Ainsi il est urgent d’éliminer de la Confédération ces positions qui par ignorance ou différemment, confondent le rebelle avec le révolutionnaire, le radicalisme avec la révolution, c’est à dire qui substituent l’ action collective et libératrice de l’anarcho syndicalisme par l’action exemplaire de quelques illuminés.
Cela ne signifie pas que la CNT renonce à utiliser des moyens comme le sabotage et l’autodéfense qui ont été tant de fois utilisés lorsque c’était nécessaire dans la lutte contre le capital et l’État. Sans ambages, leur utilisation est venue imposée par la propre dynamique de l’organisation, qui a forgé ses organes responsables pour les appliquer dans les moments adéquats. Personne ne peut avec des actes unilatéraux prétendre imposer une dynamique distincte de celle accordée à l’organisation lors de ses plénums, parce que personne n’est autorisé à jouer avec le destin de la CNT, ou à décider en son nom.
Le culte de la violence indiscriminée comme réponse au terrorisme d’ état, créé au sein de la base militante jeune la confusion entre radicalisme et révolution, entre liberté individuelle et responsabilité collective. Les attitudes de ce genre précipitent l’organisation dans des situations qui menacent sa propre capacité à déjouer les attaques de l’état.
D’autre part, nous vivons plongés dans une société régie par un état dont les moyens sont beaucoup plus puissants qu’autrefois (non seulement matériel mais moraux ; la religion était l’instrument idéologique de domination avec sa morale de soumission ; aujourd’hui cette idéologie a été avantageusement remplacée par la corruption, la consommation et le Bien-être) avec un appareil répressif intact, hérité du franquisme, et qui a appris au long de 40 années à s’infiltrer et à manipuler les groupes d’opposition. S’opposer à l’État, le neutraliser et le désarticuler, cela est possible seulement par une attitude énergique mais responsable. Nous savons tous que les groupes les plus radicaux sont manipulés et abritent une quantité d’infiltrés, de mouchards, etc. qui font dévier les actions entreprises ou être les authentiques inspirateurs de celles-ci avec l’objectif de détruire le mouvement révolutionnaire et la CNT. Si nous voulons que la CNT subsiste, et se transforme en l’organisation révolutionnaire que nous voulons, il est urgent d’extirper ces attitudes.

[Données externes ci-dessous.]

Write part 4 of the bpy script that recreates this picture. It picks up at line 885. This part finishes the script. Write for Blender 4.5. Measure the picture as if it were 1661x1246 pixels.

Le secrétariat permanent croit à voir interprété la mandat octroyé par le plénum au moment de son élection avec succès et erreurs dans sa gestion mais se maintenant dans les directives qui lui furent indiquées par les syndicats.
Aujourd’hui l’organisation est entrée dans une spirale dangereuse, pour des raisons absolument contraires à notre volonté. C’est aux délégués qu’il revient de juger et de décider quels doivent être les remèdes et les moyens pour sortir heureusement de cette situation. Sans détours, nous tenons à insister fortement sur le fait que nous croyons que la seule ligne d’action possible pour que la CNT soit la force motrice du mouvement ouvrier et l’épine dorsale du mouvement libertaire, passe par la clarification de ces positions.
Salut et anarchie
4 février 77, Secrétariat permanent du Comité de Catalogne CNT.